> [Short problem]: Tell how many lines in these records contain the string "this", with only the number as the reply.

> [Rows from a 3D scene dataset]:
* * * * *

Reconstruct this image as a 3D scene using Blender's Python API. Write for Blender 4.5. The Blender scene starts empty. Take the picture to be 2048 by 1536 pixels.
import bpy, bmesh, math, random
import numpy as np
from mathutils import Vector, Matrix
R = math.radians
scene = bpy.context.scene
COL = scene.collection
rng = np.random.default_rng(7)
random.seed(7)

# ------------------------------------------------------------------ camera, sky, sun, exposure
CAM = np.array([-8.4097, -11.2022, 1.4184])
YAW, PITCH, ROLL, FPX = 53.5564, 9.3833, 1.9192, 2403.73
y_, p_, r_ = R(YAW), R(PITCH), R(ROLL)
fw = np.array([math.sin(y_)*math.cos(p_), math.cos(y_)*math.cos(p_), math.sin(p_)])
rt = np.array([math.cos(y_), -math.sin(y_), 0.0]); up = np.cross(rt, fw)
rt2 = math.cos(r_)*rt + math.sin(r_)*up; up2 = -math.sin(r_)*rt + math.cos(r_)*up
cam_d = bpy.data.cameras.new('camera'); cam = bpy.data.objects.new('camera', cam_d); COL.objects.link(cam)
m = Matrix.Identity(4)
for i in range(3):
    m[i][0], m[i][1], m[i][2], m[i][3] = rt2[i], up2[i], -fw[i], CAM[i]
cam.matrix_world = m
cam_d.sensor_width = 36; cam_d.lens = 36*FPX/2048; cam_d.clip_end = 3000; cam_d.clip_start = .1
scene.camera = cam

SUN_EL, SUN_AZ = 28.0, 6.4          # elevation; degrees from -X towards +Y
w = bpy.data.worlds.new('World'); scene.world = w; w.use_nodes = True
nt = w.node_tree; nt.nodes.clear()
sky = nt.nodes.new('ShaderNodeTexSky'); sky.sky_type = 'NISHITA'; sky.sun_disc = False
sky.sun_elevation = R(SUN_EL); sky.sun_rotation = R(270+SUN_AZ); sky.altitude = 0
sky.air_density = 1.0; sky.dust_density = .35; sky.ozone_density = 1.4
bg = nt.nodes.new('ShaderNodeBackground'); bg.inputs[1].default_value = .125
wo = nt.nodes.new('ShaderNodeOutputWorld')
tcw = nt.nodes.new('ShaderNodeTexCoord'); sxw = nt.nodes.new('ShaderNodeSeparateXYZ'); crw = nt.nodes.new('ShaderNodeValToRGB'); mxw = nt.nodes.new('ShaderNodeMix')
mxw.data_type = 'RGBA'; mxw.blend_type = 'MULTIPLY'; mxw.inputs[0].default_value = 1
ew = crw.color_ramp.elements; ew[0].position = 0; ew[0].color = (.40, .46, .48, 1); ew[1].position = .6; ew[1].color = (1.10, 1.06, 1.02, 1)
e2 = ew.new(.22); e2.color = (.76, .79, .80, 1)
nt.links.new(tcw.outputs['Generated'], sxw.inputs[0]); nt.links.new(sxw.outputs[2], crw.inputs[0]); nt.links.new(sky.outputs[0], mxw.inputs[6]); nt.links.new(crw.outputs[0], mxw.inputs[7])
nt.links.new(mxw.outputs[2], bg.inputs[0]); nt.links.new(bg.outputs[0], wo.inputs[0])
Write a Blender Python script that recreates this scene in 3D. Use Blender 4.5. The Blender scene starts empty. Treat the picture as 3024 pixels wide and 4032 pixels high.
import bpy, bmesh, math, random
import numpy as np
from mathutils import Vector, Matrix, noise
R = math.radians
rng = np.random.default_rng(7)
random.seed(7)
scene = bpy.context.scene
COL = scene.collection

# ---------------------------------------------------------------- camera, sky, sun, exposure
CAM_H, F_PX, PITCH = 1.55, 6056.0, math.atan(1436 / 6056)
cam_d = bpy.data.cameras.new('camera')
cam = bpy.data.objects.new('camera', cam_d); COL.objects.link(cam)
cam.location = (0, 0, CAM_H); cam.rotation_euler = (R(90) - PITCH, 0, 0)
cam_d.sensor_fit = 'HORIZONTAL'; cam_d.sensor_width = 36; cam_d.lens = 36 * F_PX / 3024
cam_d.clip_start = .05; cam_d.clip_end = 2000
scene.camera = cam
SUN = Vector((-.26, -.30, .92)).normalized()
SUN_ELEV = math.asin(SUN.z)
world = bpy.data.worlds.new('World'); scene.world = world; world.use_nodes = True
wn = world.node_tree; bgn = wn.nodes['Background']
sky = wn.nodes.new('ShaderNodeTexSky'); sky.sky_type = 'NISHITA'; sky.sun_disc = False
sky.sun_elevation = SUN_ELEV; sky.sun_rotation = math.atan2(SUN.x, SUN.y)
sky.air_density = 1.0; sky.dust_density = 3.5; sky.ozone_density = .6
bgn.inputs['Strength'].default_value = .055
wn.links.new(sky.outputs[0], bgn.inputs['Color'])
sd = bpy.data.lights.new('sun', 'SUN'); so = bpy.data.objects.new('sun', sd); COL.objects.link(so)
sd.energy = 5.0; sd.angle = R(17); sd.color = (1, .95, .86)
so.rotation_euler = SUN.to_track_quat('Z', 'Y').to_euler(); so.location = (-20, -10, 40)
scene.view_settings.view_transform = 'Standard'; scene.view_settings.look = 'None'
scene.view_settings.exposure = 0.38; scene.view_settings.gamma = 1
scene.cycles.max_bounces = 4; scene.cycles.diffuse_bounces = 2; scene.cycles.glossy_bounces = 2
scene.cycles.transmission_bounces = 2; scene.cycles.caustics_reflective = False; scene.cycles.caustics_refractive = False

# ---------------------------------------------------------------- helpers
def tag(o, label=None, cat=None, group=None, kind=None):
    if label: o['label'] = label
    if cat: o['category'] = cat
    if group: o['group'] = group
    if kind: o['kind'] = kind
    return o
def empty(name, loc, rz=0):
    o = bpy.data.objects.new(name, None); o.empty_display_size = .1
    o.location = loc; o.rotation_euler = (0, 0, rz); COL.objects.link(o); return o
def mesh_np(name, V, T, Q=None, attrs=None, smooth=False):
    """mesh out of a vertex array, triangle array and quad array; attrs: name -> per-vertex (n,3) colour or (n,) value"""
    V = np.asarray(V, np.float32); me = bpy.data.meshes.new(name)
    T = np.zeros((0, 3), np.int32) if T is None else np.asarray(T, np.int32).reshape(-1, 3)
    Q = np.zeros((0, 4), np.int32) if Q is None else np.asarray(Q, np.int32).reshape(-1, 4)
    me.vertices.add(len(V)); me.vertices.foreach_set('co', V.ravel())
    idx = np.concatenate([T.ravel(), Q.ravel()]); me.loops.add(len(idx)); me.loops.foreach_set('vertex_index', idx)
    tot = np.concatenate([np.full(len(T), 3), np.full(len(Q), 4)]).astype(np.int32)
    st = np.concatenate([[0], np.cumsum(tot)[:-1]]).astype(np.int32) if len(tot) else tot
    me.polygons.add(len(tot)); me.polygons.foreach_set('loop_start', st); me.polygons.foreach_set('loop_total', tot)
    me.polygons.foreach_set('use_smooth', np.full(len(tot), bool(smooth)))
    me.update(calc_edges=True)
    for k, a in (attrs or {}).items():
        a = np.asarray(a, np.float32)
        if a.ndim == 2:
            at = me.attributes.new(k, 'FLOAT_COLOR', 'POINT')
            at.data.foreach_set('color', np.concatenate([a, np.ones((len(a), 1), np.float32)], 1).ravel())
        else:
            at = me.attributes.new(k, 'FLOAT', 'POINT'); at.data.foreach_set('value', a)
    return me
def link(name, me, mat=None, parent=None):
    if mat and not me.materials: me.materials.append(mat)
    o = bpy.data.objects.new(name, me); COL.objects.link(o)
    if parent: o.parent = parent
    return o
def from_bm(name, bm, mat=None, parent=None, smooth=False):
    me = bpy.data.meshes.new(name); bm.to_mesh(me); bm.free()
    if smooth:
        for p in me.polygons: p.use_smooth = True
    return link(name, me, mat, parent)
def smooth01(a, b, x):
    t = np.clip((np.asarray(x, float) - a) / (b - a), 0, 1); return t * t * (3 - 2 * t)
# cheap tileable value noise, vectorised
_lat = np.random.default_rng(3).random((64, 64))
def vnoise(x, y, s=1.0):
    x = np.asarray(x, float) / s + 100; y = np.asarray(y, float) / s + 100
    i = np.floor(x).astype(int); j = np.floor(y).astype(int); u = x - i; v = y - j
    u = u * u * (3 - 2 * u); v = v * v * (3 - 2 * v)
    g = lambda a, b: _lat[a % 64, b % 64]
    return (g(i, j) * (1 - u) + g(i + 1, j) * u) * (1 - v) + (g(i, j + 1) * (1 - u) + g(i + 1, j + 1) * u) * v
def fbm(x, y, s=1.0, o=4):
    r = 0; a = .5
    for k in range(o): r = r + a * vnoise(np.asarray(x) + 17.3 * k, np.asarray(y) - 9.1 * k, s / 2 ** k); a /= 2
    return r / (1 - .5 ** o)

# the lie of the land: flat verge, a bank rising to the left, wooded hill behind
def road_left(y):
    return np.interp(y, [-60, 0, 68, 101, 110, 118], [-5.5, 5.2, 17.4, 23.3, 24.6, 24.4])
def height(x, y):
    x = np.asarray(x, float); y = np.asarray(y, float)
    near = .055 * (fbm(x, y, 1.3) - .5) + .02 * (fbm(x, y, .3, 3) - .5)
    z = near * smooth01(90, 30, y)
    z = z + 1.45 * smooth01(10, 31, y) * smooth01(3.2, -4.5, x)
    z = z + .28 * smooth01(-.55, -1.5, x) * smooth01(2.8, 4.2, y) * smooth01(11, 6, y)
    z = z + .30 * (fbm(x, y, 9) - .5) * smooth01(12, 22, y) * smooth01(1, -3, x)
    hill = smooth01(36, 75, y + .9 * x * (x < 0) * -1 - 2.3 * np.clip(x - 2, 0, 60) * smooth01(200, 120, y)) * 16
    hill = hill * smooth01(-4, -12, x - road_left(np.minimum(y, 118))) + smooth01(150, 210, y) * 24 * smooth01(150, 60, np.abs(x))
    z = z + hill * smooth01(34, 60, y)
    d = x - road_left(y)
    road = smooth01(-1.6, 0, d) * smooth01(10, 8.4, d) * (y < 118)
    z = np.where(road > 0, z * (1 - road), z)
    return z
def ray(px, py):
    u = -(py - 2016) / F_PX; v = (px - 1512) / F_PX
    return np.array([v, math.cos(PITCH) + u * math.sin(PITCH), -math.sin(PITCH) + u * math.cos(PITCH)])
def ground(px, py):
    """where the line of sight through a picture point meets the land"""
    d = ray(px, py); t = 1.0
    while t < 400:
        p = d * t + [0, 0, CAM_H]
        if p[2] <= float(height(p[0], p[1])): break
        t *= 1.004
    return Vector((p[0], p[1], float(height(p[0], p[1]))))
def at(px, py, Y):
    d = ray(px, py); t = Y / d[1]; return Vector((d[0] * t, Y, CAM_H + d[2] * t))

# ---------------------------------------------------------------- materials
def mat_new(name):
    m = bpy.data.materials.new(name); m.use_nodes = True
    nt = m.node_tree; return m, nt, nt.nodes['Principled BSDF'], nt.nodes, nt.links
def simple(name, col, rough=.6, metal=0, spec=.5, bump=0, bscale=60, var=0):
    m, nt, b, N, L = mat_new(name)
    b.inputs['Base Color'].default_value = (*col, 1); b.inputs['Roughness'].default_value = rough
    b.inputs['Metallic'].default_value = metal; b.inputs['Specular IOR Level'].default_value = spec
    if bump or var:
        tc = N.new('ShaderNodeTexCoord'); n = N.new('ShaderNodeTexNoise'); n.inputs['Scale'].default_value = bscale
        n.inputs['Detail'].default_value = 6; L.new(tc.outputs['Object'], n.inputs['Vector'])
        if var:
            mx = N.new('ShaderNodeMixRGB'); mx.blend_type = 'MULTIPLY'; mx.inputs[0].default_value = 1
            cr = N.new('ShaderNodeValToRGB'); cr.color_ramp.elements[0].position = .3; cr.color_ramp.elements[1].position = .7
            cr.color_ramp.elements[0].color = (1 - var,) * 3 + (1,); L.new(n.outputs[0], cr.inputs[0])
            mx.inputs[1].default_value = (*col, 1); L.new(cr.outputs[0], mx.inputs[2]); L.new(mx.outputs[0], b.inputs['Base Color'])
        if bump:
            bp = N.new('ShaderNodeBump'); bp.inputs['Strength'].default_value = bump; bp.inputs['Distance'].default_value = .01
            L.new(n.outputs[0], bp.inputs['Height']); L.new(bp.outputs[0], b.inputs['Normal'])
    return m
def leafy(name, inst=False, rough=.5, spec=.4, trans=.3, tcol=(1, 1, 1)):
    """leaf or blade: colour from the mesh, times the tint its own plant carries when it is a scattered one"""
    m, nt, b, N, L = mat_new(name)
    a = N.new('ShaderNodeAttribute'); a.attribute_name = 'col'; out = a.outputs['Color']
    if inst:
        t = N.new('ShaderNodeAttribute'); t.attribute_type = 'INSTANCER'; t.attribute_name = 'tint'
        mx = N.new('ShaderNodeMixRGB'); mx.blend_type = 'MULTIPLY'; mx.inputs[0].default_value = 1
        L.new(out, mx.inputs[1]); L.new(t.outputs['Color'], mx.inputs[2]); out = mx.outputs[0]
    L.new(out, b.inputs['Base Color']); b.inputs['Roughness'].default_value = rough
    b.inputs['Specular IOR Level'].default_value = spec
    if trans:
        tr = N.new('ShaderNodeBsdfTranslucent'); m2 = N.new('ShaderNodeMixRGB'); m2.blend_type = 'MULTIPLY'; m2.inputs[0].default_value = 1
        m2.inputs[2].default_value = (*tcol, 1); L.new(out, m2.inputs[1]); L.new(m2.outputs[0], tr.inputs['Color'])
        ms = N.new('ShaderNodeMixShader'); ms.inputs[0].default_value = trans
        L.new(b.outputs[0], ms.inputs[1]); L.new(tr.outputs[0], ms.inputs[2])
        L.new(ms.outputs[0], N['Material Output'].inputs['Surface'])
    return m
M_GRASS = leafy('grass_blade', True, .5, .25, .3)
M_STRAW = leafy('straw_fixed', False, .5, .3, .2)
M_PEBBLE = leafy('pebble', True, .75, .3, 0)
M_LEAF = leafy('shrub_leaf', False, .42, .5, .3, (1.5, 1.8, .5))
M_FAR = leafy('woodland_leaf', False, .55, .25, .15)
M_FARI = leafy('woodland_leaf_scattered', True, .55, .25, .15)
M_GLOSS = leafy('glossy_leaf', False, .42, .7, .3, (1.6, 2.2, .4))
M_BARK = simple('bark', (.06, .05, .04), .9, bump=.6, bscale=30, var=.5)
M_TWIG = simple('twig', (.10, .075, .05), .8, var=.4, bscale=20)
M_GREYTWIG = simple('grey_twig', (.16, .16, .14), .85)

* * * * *

> [Answer]: 2